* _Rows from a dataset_
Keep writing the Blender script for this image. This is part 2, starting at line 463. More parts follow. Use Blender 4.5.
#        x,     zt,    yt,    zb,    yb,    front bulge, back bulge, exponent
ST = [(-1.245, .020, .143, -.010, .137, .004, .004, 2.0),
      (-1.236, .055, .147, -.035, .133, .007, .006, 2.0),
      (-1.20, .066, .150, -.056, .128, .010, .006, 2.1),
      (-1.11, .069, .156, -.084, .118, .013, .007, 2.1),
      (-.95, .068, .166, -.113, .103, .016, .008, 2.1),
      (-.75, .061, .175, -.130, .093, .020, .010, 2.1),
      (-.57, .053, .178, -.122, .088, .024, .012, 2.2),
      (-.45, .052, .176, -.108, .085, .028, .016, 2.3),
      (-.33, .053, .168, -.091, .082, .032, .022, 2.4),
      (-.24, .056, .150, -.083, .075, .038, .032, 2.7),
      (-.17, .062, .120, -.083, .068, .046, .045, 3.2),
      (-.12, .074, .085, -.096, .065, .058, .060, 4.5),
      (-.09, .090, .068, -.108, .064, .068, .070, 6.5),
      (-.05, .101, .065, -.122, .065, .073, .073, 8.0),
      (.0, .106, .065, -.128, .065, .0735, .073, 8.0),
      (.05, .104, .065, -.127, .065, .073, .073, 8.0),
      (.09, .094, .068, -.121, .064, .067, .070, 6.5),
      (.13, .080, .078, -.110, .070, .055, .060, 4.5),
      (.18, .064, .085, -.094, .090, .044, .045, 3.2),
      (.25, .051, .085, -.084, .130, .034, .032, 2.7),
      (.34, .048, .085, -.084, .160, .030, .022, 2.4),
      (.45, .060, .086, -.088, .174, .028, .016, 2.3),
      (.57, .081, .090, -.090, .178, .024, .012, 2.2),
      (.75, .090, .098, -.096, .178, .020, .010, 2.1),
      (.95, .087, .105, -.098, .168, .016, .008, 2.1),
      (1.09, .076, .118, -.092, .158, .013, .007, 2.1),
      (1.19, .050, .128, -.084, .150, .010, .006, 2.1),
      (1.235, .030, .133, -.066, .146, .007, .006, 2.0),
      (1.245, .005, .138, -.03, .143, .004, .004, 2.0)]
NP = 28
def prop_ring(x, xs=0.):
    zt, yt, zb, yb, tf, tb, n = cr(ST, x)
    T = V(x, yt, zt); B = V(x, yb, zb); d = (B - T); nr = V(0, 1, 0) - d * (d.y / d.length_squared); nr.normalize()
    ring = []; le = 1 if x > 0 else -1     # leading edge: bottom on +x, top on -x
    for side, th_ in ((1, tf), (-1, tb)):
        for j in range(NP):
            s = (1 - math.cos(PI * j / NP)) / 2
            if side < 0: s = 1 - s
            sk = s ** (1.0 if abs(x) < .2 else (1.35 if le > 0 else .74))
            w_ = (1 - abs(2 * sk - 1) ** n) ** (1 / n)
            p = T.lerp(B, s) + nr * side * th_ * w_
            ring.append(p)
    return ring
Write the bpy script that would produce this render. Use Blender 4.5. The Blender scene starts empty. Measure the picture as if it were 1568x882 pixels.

* _AIM OF THE TASK_
Scan the lines above for "this", then copy every one that has it.

* _WRITTEN ANSWER_
Keep writing the Blender script for this image. This is part 2, starting at line 463. More parts follow. Use Blender 4.5.
Write the bpy script that would produce this render. Use Blender 4.5. The Blender scene starts empty. Measure the picture as if it were 1568x882 pixels.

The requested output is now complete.